> [DATASET CONTENT]:
######
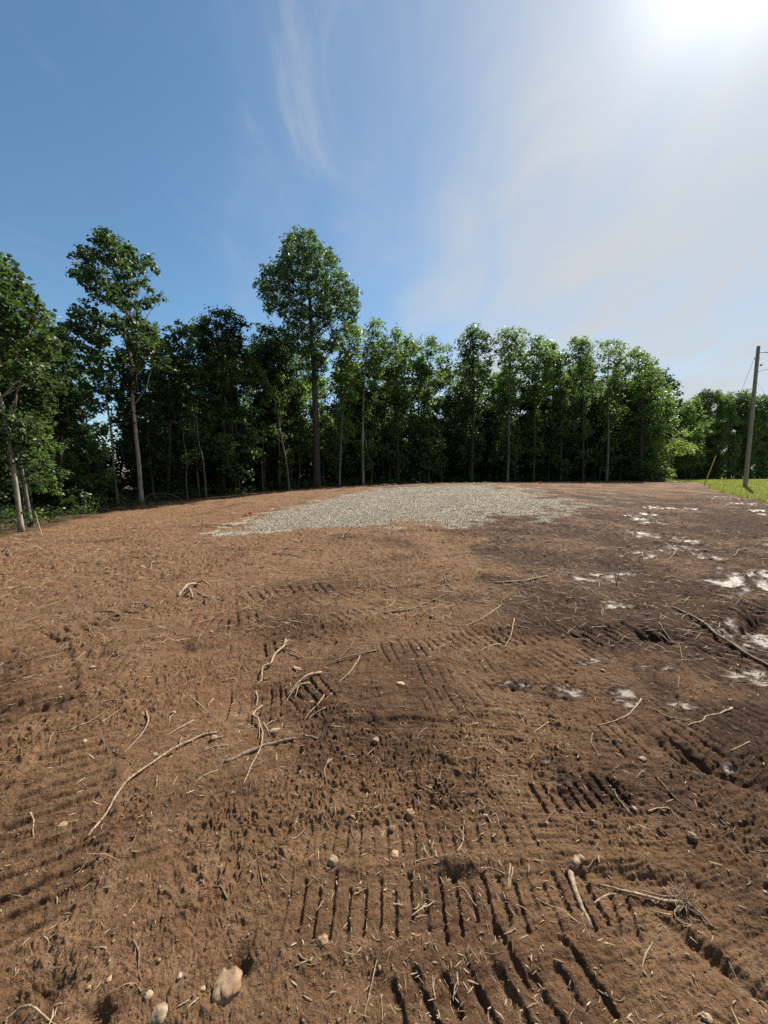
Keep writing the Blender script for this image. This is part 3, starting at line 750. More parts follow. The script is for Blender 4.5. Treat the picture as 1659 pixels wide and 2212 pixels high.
tree('dark uneven tree tucked under the left side of the tallest tree', 'P', [(570, 1068), (572, 960), (572, 850), (572, 740)], 36.5,
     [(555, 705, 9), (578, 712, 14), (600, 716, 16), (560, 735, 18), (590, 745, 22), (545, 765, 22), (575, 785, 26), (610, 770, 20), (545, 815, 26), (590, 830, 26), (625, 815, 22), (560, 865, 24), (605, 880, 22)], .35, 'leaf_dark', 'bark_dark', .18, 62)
tree('tallest tree of all, massive dark straight trunk and big oval crown', 'K', [(768, 1790), (765, 1500), (755, 1200), (745, 1000), (735, 850), (725, 620), (705, 400), (690, 260)], 36,
     [(645, 200, 35), (690, 215, 42), (735, 225, 38), (595, 240, 34), (580, 290, 36), (640, 280, 50), (710, 300, 55), (780, 290, 42), (830, 320, 40), (600, 350, 55), (680, 370, 60), (760, 370, 60), (850, 370, 45), (880, 350, 25), (540, 385, 42), (480, 420, 42), (450, 430, 28),
      (540, 450, 55), (620, 440, 58), (700, 460, 60), (790, 450, 60), (870, 440, 45), (915, 465, 35), (405, 520, 26), (440, 520, 45), (500, 520, 55), (590, 530, 60), (690, 550, 55), (780, 540, 65), (860, 530, 60), (940, 530, 48), (985, 560, 38), (1010, 590, 26), (430, 580, 40), (490, 600, 52),
      (570, 610, 55), (640, 630, 50), (800, 620, 60), (880, 610, 60), (960, 620, 50), (1005, 640, 32), (470, 660, 32), (540, 670, 45), (620, 700, 52), (700, 680, 50), (770, 700, 55), (850, 690, 55), (930, 690, 48), (985, 700, 36), (600, 760, 42), (670, 760, 50), (760, 770, 50), (840, 750, 40), (700, 830, 50), (650, 820, 36),
      (780, 850, 34), (730, 900, 40), (1015, 690, 22), (690, 930, 46), (760, 960, 44), (640, 900, 44), (820, 900, 50), (880, 830, 45), (700, 1010, 42), (790, 1030, 40), (600, 840, 40), (560, 800, 35), (900, 880, 40), (950, 780, 40), (740, 1090, 36)], .72, 'leaf_oak', 'bark_dark', .19, 62, None, depth=.85, skirt=.2)
tree('leaning yellow-green sapling with forked thin stem left of the tallest tree', 'K', [(600, 1800), (580, 1620), (548, 1440), (520, 1270), (470, 1120), (400, 1000)], 34.5,
     [(365, 990, 26), (345, 1030, 26), (400, 1040, 32), (430, 1090, 38), (380, 1110, 34), (470, 1150, 38), (510, 1190, 36), (450, 1230, 34), (560, 1230, 36), (530, 1290, 26), (580, 1150, 30), (550, 1080, 26), (400, 1290, 24)], .17, 'leaf_bright', 'bark', .18, 48)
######
> [GIVEN TASK]:
Repeat the listing above from its first line through the line that contains "tree('dark uneven tree", both included, and nothing more. Drop the pictures.

> [SOLVED EXERCISE]:
Keep writing the Blender script for this image. This is part 3, starting at line 750. More parts follow. The script is for Blender 4.5. Treat the picture as 1659 pixels wide and 2212 pixels high.
tree('dark uneven tree tucked under the left side of the tallest tree', 'P', [(570, 1068), (572, 960), (572, 850), (572, 740)], 36.5,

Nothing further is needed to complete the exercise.